More importantly, you will come to understand what GMP predictions “working” or “failing” actually mean in practical terms.
Finally, the article offers an expert perspective on whether or not investors should rely on Grey Market Premium as part of their IPO investment strategy. You can also track the GMP of all the IPOs at our GMP hub page which is updated regularly, but keep in mind GMP is not any official indicator and not regulated or authorised by SEBI/NSE/BSE.
Historical Data on GMP Accuracy
The Grey Market is unofficial and out of the jurisdiction of the SEBI. Any data from GMP is therefore not official. Therefore, there are no official historical data on GMP from which its accuracy can be ascertained.
Consequently, the Indian stock market, BSE, is about 150 years old, while NSE is 33 years old. The Grey Market itself is perhaps 25 years old.
More than 6,000 companies are listed on the Indian stock market.
Hence, analyzing the GMP of these companies would be “too much” and probably unnecessary, since the perspective about the grey market is almost the same for serious investors.
However, for this article, I created a table with GMP for 11 companies that went IPO in India, for this year 2025. The data presented here is referenced throughout the article.
Company Name | Listing Date (2025) | Issue Price (₹) | GMP before listing (approx. ₹) | Listing Open Price (₹) |
Oct 14 | 1,140 | 420 | 1,715 | |
Oct 16 | 485 | 145 | 620.1 | |
Oct 16 | 266 | 20 | 280.5 | |
Oct 9 | 100 | 26 % gain | 120.00 | |
Oct 8 | 136 | 14 % gain | 154.9 | |
Oct 8 | 87 | 16 % gain | 101 | |
Oct 13 | 326 | 0 | 330.00 | |
Oct 10 | 648 | 0 | 650.00 | |
Oct 17 | 106 | 3 | 106.00 | |
Oct 17 | 127 | 4 | 145.00 | |
Oct 14 | 143 | - | 114.40 |
When GMP Predictions Work
When can it be stated that a GMP prediction actually worked?
To understand this, we must explain an intricate detail about GMP and who benefits.
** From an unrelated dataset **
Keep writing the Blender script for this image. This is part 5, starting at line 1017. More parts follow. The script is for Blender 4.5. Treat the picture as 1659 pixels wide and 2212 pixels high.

This has been elaborated in this article that explains how GMP works.
Once a company issues a price for its shares, which is often the upper band, retailers subscribe for an allotment of the shares. These retailers and their potential buyers make up the grey market, where they haggle over the potential opening price of the IPO.
The difference between the issue price and the speculated opening price makes up the GMP.
However, the eventual opening price either falls short of this speculated opening price or exceeds it. A GMP with the right prediction is one where the speculated opening price equals the actual opening price.
This rarely happens, and when it does, it is often remarkable for several reasons, as discussed in the last section of this article.
So, based on the data above, below are a few times GMP predictions actually work:
- Zelio E-Mobility (SME) –
GMP 14%;
Expected ₹155;
Opened ₹154.9 → Accurate with GMP range.

- B.A.G. Convergence (SME) – GMP 16%;
Expected ₹101;
Opened ₹101

In essence, only 2 GMPs out of the 11 listed in the table were approximately precise.
When GMP Fails – Lessons from Past IPOs
A GMP is generally said to fail when the actual listing price is lower than the price implied by the grey market premium, or when a stock lists at a loss despite showing a positive GMP before listing.
There is also the case where the opening price is higher than the speculated GMP-based price. Is this a fail? Well, it depends.
The way the grey market works is that participants profit only up to the quoted premium. So, if the GMP is ₹100 and the stock eventually lists at a premium of ₹120, the grey market trade is still settled at ₹100. The extra ₹20 does not accrue to the grey market participant.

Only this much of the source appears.